The fragility of the peace process becomes more ominous when Maoist chief ideologue Dr. Baburam Bhattarai praises India for facilitating the accord and then blames it for conspiring to keep the rebels out of power, almost in the same breath. If the adroit hair-splitter is making a distinction between those in the Indian Left who mediated the talks with the SPA and the “official sources” who leaked reports to the media that Indian intelligence agencies were “chaperoning” him around New Delhi, then he needs to be more explicit about those negotiations.

The question is, can he? When UML general secretary Madhav Kumar Nepal traveled to Lucknow in November 2003 to meet with Prachanda and Dr. Bhattarai, there was palpable mix of outrage and embarrassment in both sides of the border over the ease with which the leader of the opposition could meet “terrorists” on Indian soil.
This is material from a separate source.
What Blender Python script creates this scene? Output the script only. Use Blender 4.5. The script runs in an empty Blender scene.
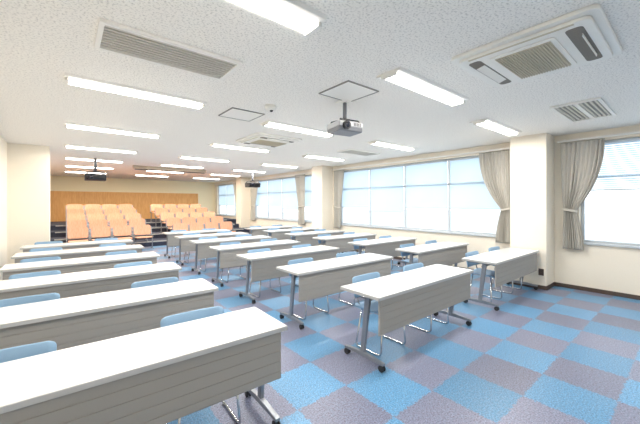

Those sentiments obscured the more relevant story: Dr. Bhattarai’s candid acknowledgement that the Maoists, like any other political organization in Nepali history, could not advance their objectives by criticizing India. The Indians, for their part, must be equally baffled by how the Maoists, who have vowed to launch massive peaceful urban protests in case the talks fail, could still keep their broader pledge to turn South Asia into a flaming field of Maoist revolutions.”

Such fiery rhetoric cannot obscure the flexibility behind the Maoists’ growth. An organization that took up arms against both the monarchy and parliamentary democracy – more vigorously against the latter until the June 1, 2001 royal palace massacre – has now allied with one.

A 40-point list of grievances heavily targeted against India has now been distilled into diatribe against the 238-year-old monarchy. The obfuscation and prevarication that has gone into justifying such shifts are not helpful. Yet the Maoists persist.

Providing revolutionary ardor to Prithvi Narayan Shah’s famous counsel, the Maoists describe Nepal as a dynamite between two boulders. The yam metaphor of the first Shah king may have contained traces of weakness – as the Maoists allege -- but it still pulsated with a quest for life.

The notion of self-destruction – and its wider devastation -- inherent in the dynamite analogy may not have alarmed many Nepalis. The international community has taken notice. No wonder U.N. General Assembly members on Monday refused to be taken in by the peace-and-democracy platform in Nepal campaign for a two-year seat on the Security Council.